One note of caution… Pine trees pose a significant problem to even NLOS 900mhz. While we have NLOS installations with 900mhz going through 6 miles of solid deciduous (mostly red maple) trees I also have potential customers at 2mi where I can’t connect at all because it would have to go through one layer of pine trees. For some reason the physics of the needles must wreak havoc on the propogation of the signal. Make sure you do lots of link tests before you purchase the equipment and find you can’t reach many subscribers…

Has anyone else run into this problem wth pines? Any idea why?

YES, pine tree’s are my worst night mare

kur356 wrote:
Has anyone else run into this problem wth pines? Any idea why?


I heard once that the pine needles act as little antennas and absorb RF energy. But I'm not sure it was a reliable source, and that may be more somebody's speculation than anything else. Consider it a rumor -- or me gullible...

If true, I'd also expect the type of pine and needle length to have bearing on the signal loss. But I'm new at this myself, so I don't know if that is the case or not.

Doug

Weird thing about those pesky pine needles…

Varying length, but many near the 800/900 MHz antenna length is what “I” have heard - one of our instructors swears that he avoids pine-needles whenever he can due to the RF challenges…

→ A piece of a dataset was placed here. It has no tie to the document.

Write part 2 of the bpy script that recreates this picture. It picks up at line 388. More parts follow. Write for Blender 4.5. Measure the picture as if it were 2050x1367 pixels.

If the tree is “too” much of a problem you can always celebrate Christmas early… :wink:

It’s the density of the tree.

Evergreens hold alot of water (sap is mostly water). Combine that with the density of the needles and it looks like a wall to RF at pretty much any frequency. When it rains, the needles hold more water than most other broad leaf trees so it gets even worse.

Hello All.

A quick update. After the successful backhaul we repeated on a 400mw Mikrotik setup (1- 18db 180 deg antenna to cover the potential service area near the repeater). Somehow we are reaching a client 1 mile through the forest. I am really surprised, as we have zero visibility to the tower, and it’s just layer after layer of Ponderosa pines. Our speed and ping tests were outstanding, so we think we will go after the resort now.

Interestingly, this fellow we delivered service to, who didn’t seem all that impressed with our results, asked me to guarantee him speeds. Since I have no idea how service will be when it rains/snows, I told him I couldn’t guarantee speeds, but that I could gurantee better speeds than his other options :slight_smile:

Outstanding - I keep hearing good things about the Microtik stuff. I think I might order up a set to play with.